NEW DIMENSION TO GULF DEFENCE MARKET
Asian Military Review|February/March 2021
The normalisation of relationships with Israel through the Abraham Accords will potentially stimulate the growth of the defence industry, not least among the signatories.
Gordon Feller and Andrew Drwiega
NEW DIMENSION TO GULF DEFENCE MARKET

Leaders in Washington DC have concluded that President Biden will probably not seek to change “the Abraham Accords”. Those are the USbrokered agreements of 2020 which normalised Israeli diplomatic relations with the UAE on 13 August, 2020 and Bahrain on 15 September 2020. Sudan normalised relations with Israel on 23 September and a formal letter confirmed Morocco’s ‘new era of relations’ with Israel on 22 December 2020. It was the first breakthrough in the normalisation of relations between Israel and Arab countries since Jordan in 1994. While defence and hi-tech trade did exist ‘out of sight’ before these Accords and agreements, these public statements will formalise such business into the future.

At the time of their signing, the broad consensus was that these Accords would alter the arms trade dynamic in the region. What might be the expected in the short to medium term is the expansion of not only international defence industries looking to grow their footprints, and their profits, in the Gulf, but also a maturing of the Gulf’s own fledgling national defence industries.
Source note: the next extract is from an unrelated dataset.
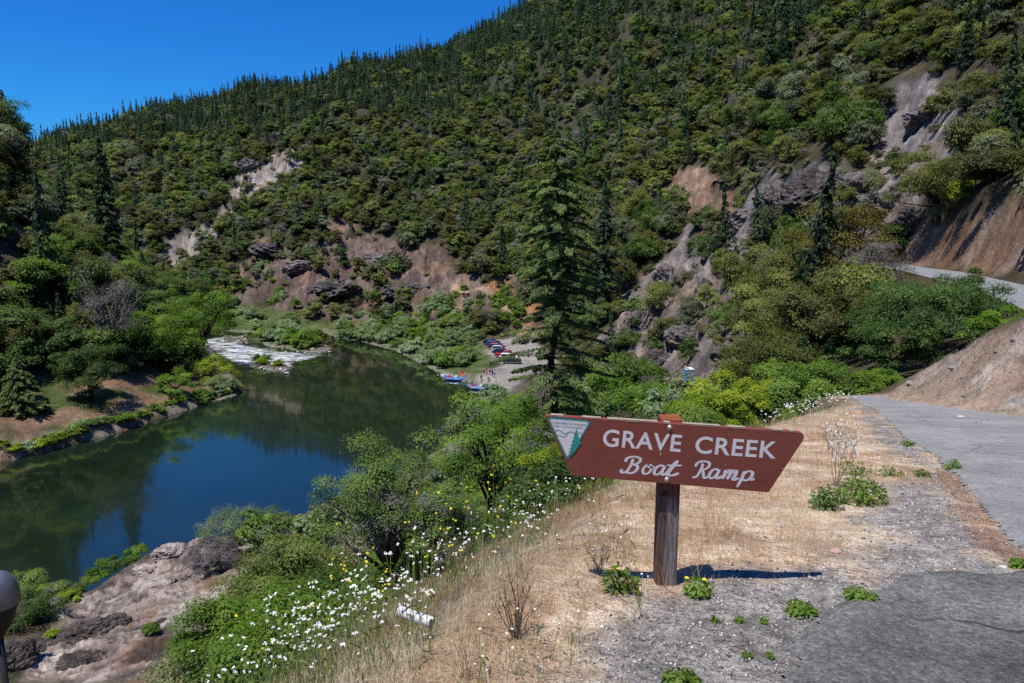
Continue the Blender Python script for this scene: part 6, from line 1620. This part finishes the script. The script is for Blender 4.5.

Saudi Prince Alwaleed bin Talal once admitted that arms sales in the Middle East and the Gulf are ordinarily “highly secretive and subject to no ministry of finance oversight or controls.” Gulf monarchies (plus the governments of the Arab world, Iran, and some developing states) are governed in ways such that that are not subject to the same arms trade rules of the kind prevailing inside NATO members or allies.